**Task objective:**
Keep only the lines from the top of the listing through the one with "COL.objects.link(sun)", and reproduce them unaltered.

**Provided material:**
···
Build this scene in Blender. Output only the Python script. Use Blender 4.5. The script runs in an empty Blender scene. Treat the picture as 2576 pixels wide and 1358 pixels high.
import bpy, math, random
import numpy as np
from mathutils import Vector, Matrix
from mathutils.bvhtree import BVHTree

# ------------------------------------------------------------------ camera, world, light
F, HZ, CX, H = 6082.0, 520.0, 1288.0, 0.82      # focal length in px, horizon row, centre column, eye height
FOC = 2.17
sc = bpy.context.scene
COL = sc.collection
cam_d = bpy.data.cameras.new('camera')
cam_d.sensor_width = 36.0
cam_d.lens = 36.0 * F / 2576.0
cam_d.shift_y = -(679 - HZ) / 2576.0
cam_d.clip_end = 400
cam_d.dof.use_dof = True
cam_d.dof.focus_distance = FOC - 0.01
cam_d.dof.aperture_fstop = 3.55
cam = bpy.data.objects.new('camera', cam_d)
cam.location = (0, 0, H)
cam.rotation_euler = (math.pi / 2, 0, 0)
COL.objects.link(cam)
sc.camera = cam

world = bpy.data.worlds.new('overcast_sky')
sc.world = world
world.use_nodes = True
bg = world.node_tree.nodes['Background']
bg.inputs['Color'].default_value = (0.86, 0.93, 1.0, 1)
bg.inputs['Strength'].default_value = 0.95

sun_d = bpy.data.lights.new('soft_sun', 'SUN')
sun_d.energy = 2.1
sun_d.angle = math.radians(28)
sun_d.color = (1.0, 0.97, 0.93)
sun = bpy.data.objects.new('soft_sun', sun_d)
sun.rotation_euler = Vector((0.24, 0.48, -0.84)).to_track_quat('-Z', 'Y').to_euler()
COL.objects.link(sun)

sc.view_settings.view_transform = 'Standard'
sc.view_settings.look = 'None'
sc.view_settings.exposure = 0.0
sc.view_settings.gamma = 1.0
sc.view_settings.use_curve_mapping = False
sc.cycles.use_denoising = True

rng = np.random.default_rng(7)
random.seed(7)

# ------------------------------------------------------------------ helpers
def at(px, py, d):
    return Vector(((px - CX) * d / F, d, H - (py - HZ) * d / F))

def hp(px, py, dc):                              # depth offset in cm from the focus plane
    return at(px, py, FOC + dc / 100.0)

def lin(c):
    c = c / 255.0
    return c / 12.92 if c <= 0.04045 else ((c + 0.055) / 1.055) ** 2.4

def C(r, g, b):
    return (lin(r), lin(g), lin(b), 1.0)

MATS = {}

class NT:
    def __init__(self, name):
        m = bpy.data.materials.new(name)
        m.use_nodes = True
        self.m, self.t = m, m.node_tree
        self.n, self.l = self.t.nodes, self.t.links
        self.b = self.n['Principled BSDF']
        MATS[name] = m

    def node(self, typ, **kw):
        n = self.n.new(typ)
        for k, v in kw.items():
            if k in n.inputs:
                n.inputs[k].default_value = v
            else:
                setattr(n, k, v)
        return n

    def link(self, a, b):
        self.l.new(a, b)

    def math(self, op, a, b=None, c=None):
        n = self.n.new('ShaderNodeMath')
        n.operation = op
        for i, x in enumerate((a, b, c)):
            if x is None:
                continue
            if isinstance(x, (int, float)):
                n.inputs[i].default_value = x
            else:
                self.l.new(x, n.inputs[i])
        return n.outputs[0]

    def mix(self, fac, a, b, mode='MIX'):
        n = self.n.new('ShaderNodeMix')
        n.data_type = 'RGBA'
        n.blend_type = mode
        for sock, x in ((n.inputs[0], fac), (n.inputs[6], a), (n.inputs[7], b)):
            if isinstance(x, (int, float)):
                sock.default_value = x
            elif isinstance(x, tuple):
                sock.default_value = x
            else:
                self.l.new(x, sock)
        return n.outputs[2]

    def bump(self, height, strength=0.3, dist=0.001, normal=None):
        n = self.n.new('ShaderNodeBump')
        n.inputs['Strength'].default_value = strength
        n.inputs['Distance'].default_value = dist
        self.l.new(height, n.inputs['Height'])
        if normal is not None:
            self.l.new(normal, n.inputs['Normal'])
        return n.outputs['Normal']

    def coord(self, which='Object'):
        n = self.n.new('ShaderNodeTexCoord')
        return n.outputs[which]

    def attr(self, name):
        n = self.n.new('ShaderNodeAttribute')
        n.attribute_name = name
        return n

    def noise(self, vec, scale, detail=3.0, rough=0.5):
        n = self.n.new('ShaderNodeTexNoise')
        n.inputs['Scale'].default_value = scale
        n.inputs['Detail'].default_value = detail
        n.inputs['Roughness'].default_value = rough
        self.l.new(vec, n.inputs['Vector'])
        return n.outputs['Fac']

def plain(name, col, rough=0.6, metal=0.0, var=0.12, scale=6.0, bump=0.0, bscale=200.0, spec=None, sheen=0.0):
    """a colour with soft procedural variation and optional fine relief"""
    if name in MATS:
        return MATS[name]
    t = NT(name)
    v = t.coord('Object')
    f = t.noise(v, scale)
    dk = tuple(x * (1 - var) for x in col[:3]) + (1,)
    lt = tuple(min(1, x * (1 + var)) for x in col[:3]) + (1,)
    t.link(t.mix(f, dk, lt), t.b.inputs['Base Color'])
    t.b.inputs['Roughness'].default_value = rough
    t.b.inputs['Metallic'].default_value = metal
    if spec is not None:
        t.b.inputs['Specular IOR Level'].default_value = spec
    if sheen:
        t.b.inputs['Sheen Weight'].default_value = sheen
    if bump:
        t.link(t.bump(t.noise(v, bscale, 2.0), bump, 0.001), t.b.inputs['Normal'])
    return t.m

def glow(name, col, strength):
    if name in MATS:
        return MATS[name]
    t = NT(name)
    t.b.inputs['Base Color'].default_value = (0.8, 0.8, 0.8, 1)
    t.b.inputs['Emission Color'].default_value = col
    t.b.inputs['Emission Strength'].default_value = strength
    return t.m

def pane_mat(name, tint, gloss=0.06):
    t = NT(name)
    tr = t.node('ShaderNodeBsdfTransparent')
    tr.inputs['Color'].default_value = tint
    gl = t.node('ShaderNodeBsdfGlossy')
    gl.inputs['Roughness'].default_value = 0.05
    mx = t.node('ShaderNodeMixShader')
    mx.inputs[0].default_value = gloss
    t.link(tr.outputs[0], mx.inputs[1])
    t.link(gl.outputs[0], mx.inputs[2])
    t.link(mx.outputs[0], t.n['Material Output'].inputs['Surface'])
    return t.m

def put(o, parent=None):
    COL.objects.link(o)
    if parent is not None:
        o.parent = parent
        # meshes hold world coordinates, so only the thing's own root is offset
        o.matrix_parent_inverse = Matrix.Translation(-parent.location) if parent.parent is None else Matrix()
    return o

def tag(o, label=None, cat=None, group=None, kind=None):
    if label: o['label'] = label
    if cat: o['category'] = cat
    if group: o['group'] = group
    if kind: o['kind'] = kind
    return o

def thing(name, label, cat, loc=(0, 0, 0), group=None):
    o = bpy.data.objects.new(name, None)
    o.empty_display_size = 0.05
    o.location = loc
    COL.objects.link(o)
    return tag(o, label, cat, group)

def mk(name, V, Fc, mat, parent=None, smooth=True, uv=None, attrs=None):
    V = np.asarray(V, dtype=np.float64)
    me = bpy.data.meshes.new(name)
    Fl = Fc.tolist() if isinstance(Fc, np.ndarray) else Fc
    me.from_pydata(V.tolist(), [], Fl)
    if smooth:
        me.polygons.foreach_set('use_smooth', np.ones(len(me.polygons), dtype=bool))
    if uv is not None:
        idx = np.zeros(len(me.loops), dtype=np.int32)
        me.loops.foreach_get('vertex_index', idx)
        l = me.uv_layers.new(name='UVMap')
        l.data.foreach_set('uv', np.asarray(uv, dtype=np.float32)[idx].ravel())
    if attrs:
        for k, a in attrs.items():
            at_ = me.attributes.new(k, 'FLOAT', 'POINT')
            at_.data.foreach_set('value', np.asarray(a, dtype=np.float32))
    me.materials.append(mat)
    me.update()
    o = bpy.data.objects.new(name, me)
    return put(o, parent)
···
**Task solution:**
Build this scene in Blender. Output only the Python script. Use Blender 4.5. The script runs in an empty Blender scene. Treat the picture as 2576 pixels wide and 1358 pixels high.
import bpy, math, random
import numpy as np
from mathutils import Vector, Matrix
from mathutils.bvhtree import BVHTree

# ------------------------------------------------------------------ camera, world, light
F, HZ, CX, H = 6082.0, 520.0, 1288.0, 0.82      # focal length in px, horizon row, centre column, eye height
FOC = 2.17
sc = bpy.context.scene
COL = sc.collection
cam_d = bpy.data.cameras.new('camera')
cam_d.sensor_width = 36.0
cam_d.lens = 36.0 * F / 2576.0
cam_d.shift_y = -(679 - HZ) / 2576.0
cam_d.clip_end = 400
cam_d.dof.use_dof = True
cam_d.dof.focus_distance = FOC - 0.01
cam_d.dof.aperture_fstop = 3.55
cam = bpy.data.objects.new('camera', cam_d)
cam.location = (0, 0, H)
cam.rotation_euler = (math.pi / 2, 0, 0)
COL.objects.link(cam)
sc.camera = cam

world = bpy.data.worlds.new('overcast_sky')
sc.world = world
world.use_nodes = True
bg = world.node_tree.nodes['Background']
bg.inputs['Color'].default_value = (0.86, 0.93, 1.0, 1)
bg.inputs['Strength'].default_value = 0.95

sun_d = bpy.data.lights.new('soft_sun', 'SUN')
sun_d.energy = 2.1
sun_d.angle = math.radians(28)
sun_d.color = (1.0, 0.97, 0.93)
sun = bpy.data.objects.new('soft_sun', sun_d)
sun.rotation_euler = Vector((0.24, 0.48, -0.84)).to_track_quat('-Z', 'Y').to_euler()
COL.objects.link(sun)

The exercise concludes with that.